EUR/USD is eyeing 1.11 again after the combined support of a not-dovish-enough European Central Bank and rising dovish bets on the Fed, ING’s FX strategist Francesco Pesole notes.
“It is abundantly clear that President Christine Lagarde is fine with keeping communication quiet and predictable at this stage, offering little to no guidance. At the press conference, she merely admitted the direction for policy rates is ‘pretty obvious’ (i.e., more cuts), but what truly resonated with markets is the firm reiteration of data dependency.”
“The EUR OIS curve is now pricing in some 5-6bp higher year-end deposit rate compared to yesterday: 3.10% from the current 3.50%. A 50bp move by the Fed can surely convince markets to price in 50bp of easing in the eurozone too this year, but the net impact on the EUR:USD swap rate gap would be neutral, so that support for EUR/USD from a rates perspective should remain intact.”

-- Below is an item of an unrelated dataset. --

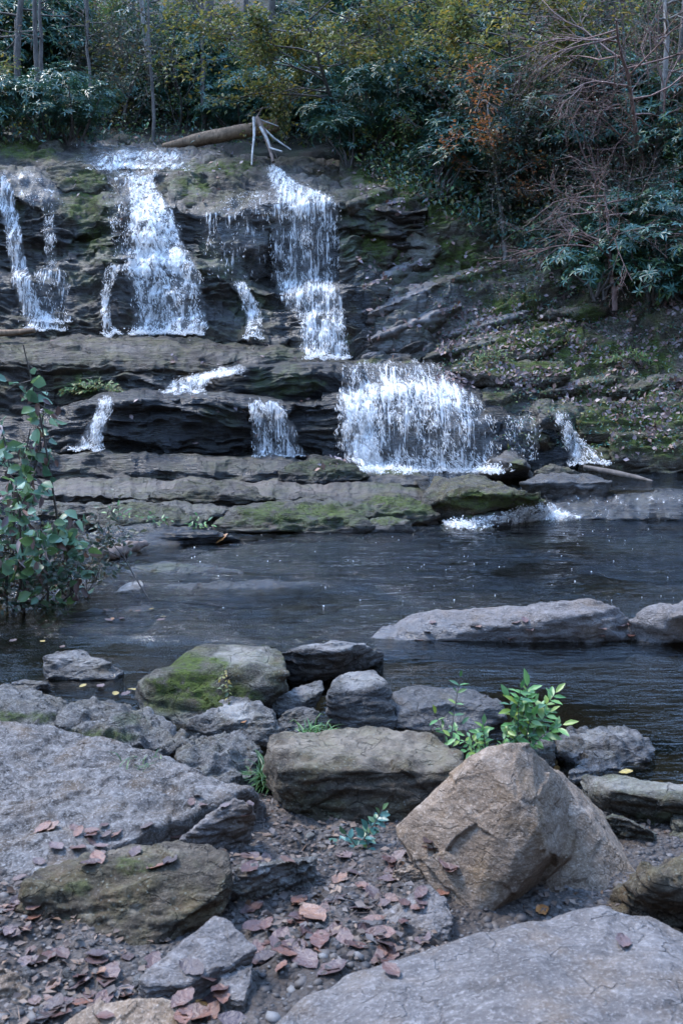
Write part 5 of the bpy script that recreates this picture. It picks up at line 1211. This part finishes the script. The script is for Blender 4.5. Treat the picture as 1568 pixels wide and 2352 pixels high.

“We have two ECB speakers to keep an eye on today amid an otherwise light eurozone calendar. Lagarde speaks again at an event in Budapest, and before her Finnish central bank chief Olli Rehn (a neutral member) will participate at an event. Comments from Germany’s Joachim Nagel overnight were quite cautious and merely justified the rate cut with recent data. We can see EUR/USD breaking above 1.110 in the next few days on the back of USD weakness. There is no strong technical resistance before the 1.120 August highs.”